According to Cribb, humanity currently consumes just a few hundred different plants, with the modern diet largely based on just five grains and five animals. However, he says there are 27,600 edible plants on Earth, mostly vegetables and most of them unknown to the majority of people.
“We have not yet begun to explore the agricultural, health and culinary potential of our home planet – and now is the perfect time to do so,” argues Cribb.
“I predict that over the coming two decades, this will lead to a major boom in local food production both in the cultivation of thousands of novel crops, in the development of new production systems such as aquaponics, protected cropping, biocultures, algae culture and green cities, and in the design of new foods and diets.”
“It is already clear from social media we are witnessing the start of a global revolt by consumers against the industrialised food system that is making them sick, and destroying farming communities and landscapes.”

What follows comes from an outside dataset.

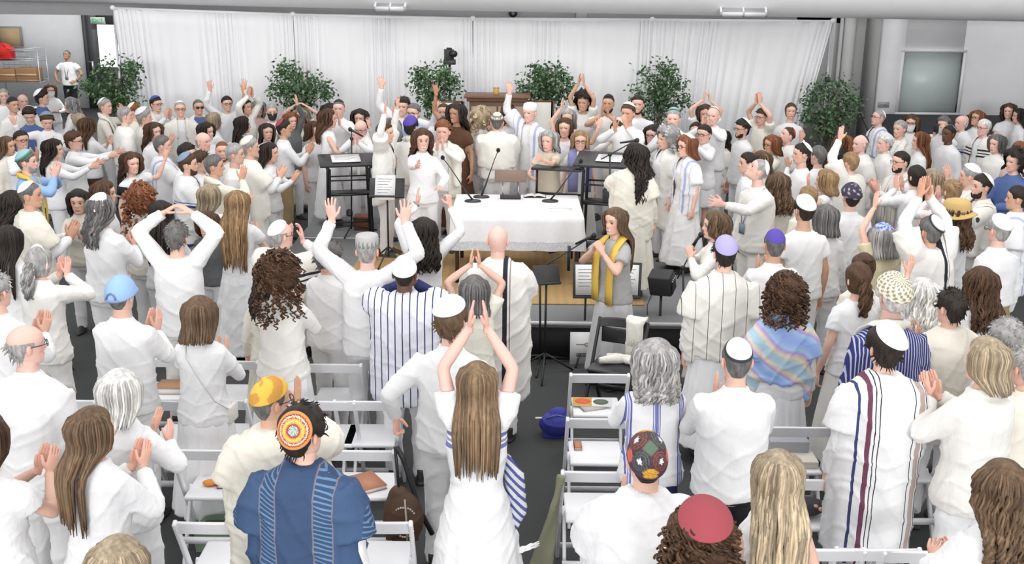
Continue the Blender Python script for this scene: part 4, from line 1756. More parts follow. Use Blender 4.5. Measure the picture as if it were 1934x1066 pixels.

Cribb says that these forces are changing the nature of food in favour of lighter, healthier more sustainable diets dominated by a huge variety of fruit and vegetables.
“Never has world cuisine been so spectacularly diverse – or so far short of its true potential,” he says.
“Food is one of the most creative acts which humans perform, and New Zealand’s growers – always highly innovative - will be at the forefront in that creativity.
“This isn’t just a matter of fashion. In a world of ten billion people, how intelligently we design our food will define the future of our civilization, now and for all time, for good or ill.”